A Perfectly Balanced Stalemate
Heading into the final day of Group H matches, Japan and Senegal were in a strong position, tied at the top with four points each after one win and one draw. Their head-to-head match had ended in a thrilling 2-2 draw. Colombia was close behind with three
points, while Poland was already eliminated. The final matches were held simultaneously: Japan played Poland, and Senegal faced Colombia. To advance, both Japan and Senegal simply needed a win or a draw. A loss, however, opened the door for a complicated and ultimately heartbreaking scenario.
Final Day Drama in Two Cities
The drama unfolded across two stadiums. In Samara, Colombia scored against Senegal in the 74th minute, putting them ahead 1-0. That result meant Colombia would win the group. Meanwhile, in Volgograd, Japan went down 1-0 to Poland. With both games ending 1-0, a bizarre situation emerged. Colombia finished first in the group with six points. Japan and Senegal were now deadlocked for second place. Both had four points. Both had a goal difference of zero. Both had scored four goals and conceded four goals across their three games. They were, for all intents and purposes, perfectly tied.
Digging Deep into the Rulebook
When teams are this evenly matched, FIFA has a series of tiebreakers. The first is overall goal difference, which was level. The second is overall goals scored, which was also level. The next tiebreaker is the head-to-head result between the tied teams. But since Japan and Senegal had drawn 2-2, this couldn't separate them either. This forced officials to go to the seventh tiebreaker on the list, a mechanism that had never before been used to eliminate a team from a men's World Cup: the fair play rule.
Counting the Cards
The fair play rule is essentially a disciplinary scorecard. Teams lose points for infractions: one point for a yellow card, three for an indirect red card (two yellows), four for a direct red card, and five for a yellow card followed by a direct red. The team with the better score—that is, the fewest deductions—advances. Tallying up the cards from their three group matches, Japan had received four yellow cards, for a fair play score of minus-four. Senegal had received six yellow cards, for a score of minus-six. That two-card difference was it. Japan advanced to the knockout round, and Senegal, the last African team remaining in the tournament, was sent home.
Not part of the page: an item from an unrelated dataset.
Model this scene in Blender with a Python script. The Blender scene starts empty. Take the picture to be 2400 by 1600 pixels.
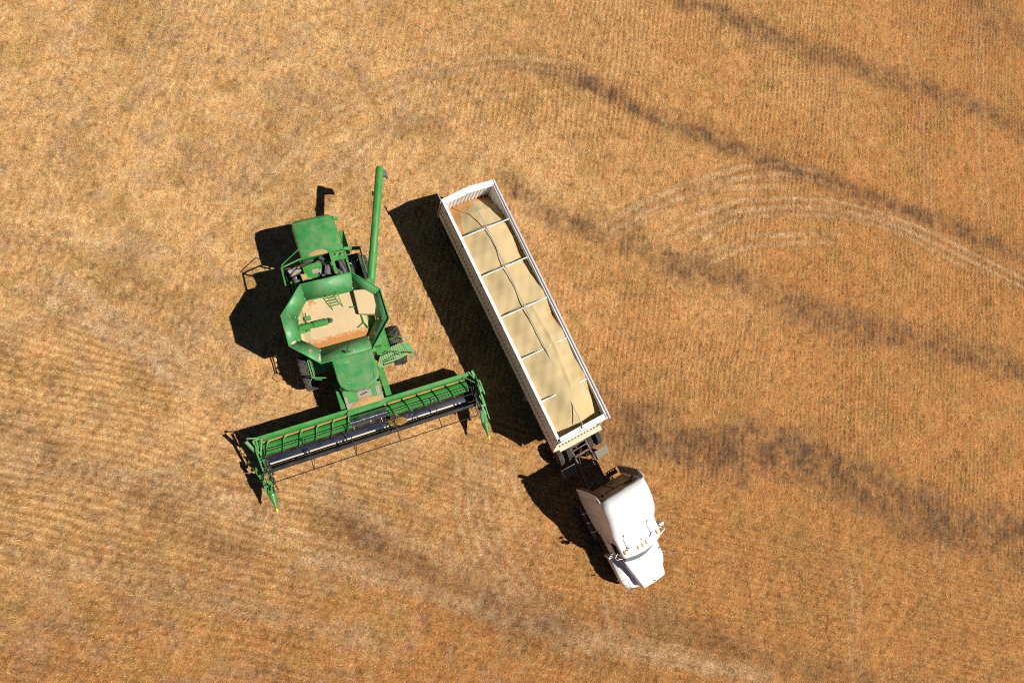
import bpy, bmesh, math, random
import numpy as np
from mathutils import Vector, Matrix
random.seed(7); rng = np.random.default_rng(11)
sc = bpy.context.scene
R = math.radians

# ---------------------------------------------------------------- camera
cam = bpy.data.cameras.new('camera'); camo = bpy.data.objects.new('camera', cam)
sc.collection.objects.link(camo); sc.camera = camo
cam.sensor_width = 36.0; cam.lens = 36.0*1333/2400; cam.clip_end = 3000; cam.clip_start = 0.1
camo.matrix_world = Matrix(((0.9728094, -0.0169941, -0.2309829, 0), (-0.0169941, 0.9893787, -0.1443643, 0),
                            (0.2309829, 0.1443643, 0.9621881, 28.5), (0, 0, 0, 1)))
# ---------------------------------------------------------------- light
SUN_EL, SUN_AZ = 55.0, -13.0          # azimuth counted from +X, counter-clockwise
w = bpy.data.worlds.new('World'); sc.world = w; w.use_nodes = True
wn = w.node_tree; bg = wn.nodes['Background']
sky = wn.nodes.new('ShaderNodeTexSky'); sky.sky_type = 'NISHITA'; sky.sun_disc = False
sky.sun_elevation = R(SUN_EL); sky.sun_rotation = R(90-SUN_AZ)
sky.altitude = 1500; sky.air_density = .35; sky.dust_density = 0.1
wn.links.new(sky.outputs[0], bg.inputs[0]); bg.inputs[1].default_value = 0.05
sun = bpy.data.lights.new('sun', 'SUN'); suno = bpy.data.objects.new('sun', sun); sc.collection.objects.link(suno)
sun.energy = 5.0; sun.angle = R(0.53); sun.color = (1.0, 0.95, 0.87)
sdir = Vector((math.cos(R(SUN_EL))*math.cos(R(SUN_AZ)), math.cos(R(SUN_EL))*math.sin(R(SUN_AZ)), math.sin(R(SUN_EL))))
suno.rotation_euler = sdir.to_track_quat('Z', 'Y').to_euler(); suno.location = (0, 0, 60)
sc.view_settings.view_transform = 'Standard'; sc.view_settings.look = 'None'
sc.view_settings.exposure = 0.28; sc.view_settings.gamma = 1.0
sc.cycles.use_denoising = False; sc.cycles.filter_width = 1.1

# ---------------------------------------------------------------- helpers
col = sc.collection
def tag(o, label=None, cat=None, group=None, kind=None):
    if label: o['label'] = label
    if cat: o['category'] = cat
    if group: o['group'] = group
    if kind: o['kind'] = kind
    return o
def empty(name, loc, rz=0):
    o = bpy.data.objects.new(name, None); o.location = loc; o.rotation_euler = (0, 0, R(rz)); o.empty_display_size = .3
    col.objects.link(o); return o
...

An Ironic and Controversial Legacy
The outcome was immediately controversial, not just for the brutal math but for how the final minutes of Japan's match played out. Aware of Colombia's goal, the Japanese team chose to stop attacking and simply pass the ball around, running out the clock and protecting their slim fair play advantage, knowing a 1-0 loss was enough if Senegal also lost. This led to accusations that Japan's strategy was the opposite of 'fair play'. The Senegalese Football Federation lodged a complaint with FIFA, arguing the rule incentivized a team to refuse to play. While FIFA defended the rule as a better alternative to the final tiebreaker—drawing lots—the incident remains a stark and debated piece of World Cup history, a moment when the game was decided not on the pitch, but by the referee's notebook.